We changed our route a bit as well.  We were going to cross from Italy to Tunisia, then Libya and on to Egypt before going down the east coast.  We decided however to skip that part because of the high cost of a guide (which is compulsory) and the ‘pain in the backside’ of a Libyan visa.  We decided to rather go through Turkey, Syria and Jordan and then on to Egypt.

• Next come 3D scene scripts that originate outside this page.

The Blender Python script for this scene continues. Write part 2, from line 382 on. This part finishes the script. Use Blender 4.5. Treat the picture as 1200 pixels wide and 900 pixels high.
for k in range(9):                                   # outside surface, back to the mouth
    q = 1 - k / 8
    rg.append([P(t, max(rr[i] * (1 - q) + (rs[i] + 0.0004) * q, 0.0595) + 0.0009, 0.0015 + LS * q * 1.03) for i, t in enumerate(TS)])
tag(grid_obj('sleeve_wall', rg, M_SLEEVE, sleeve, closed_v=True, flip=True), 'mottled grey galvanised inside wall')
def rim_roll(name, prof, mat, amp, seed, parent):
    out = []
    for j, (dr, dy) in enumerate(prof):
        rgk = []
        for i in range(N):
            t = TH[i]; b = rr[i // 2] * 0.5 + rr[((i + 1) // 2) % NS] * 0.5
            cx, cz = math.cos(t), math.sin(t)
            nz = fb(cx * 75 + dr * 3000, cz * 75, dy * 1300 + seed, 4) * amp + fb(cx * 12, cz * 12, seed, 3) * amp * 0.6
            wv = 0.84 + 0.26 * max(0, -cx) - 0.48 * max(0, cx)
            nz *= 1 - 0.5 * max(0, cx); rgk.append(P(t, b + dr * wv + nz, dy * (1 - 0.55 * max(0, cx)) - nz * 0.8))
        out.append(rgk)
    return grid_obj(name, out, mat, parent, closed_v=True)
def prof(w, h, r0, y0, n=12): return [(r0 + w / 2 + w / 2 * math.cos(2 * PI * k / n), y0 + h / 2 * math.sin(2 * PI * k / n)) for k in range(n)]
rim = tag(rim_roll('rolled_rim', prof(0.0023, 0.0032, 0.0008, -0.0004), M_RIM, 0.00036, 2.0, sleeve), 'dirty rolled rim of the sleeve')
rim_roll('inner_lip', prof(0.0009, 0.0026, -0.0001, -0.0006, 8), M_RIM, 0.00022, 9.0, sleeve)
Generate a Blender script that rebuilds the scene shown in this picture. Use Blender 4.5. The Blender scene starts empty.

We didn’t spend a lot of time in Europe, mainly because of the cost and because it is still cold, and we can’t wait for warmer weather.  Our winter started around late October when we got to Tajikistan, so its been a good 6 months of cold (sometimes –20 degrees) weather.  We managed to stay in Stuttgart for a few days while we were waiting for some new bankcards to arrive from Australia.  We visited the very impressive Mercedes Benz museum, definitely worth the 8 euros.  From there, it was the most direct route to the Turkish border.  It took us about 10 days to do the 4,000km, going through Austria, Hungary, Romania and Bulgaria.  Not too much to report on those countries besides from Romania, where there are absolutely 100s of stray dogs around and so may get killed on the roads.  On our last day in Romania, Mandy counted about 25 dead dogs on the roads, and that was in about 4 or 5 hours.  We must of driven past at least 150 or so dead dogs.

Tonight is our first night in Turkey (we’re about 50km north of Istanbul – we’ll be spending a few days there), and it’s raining and still cold probably around 8 degrees outside.  I think it will be at least another 2 weeks or so before we get to more acceptable temperatures, i.e. at least above 15 degrees.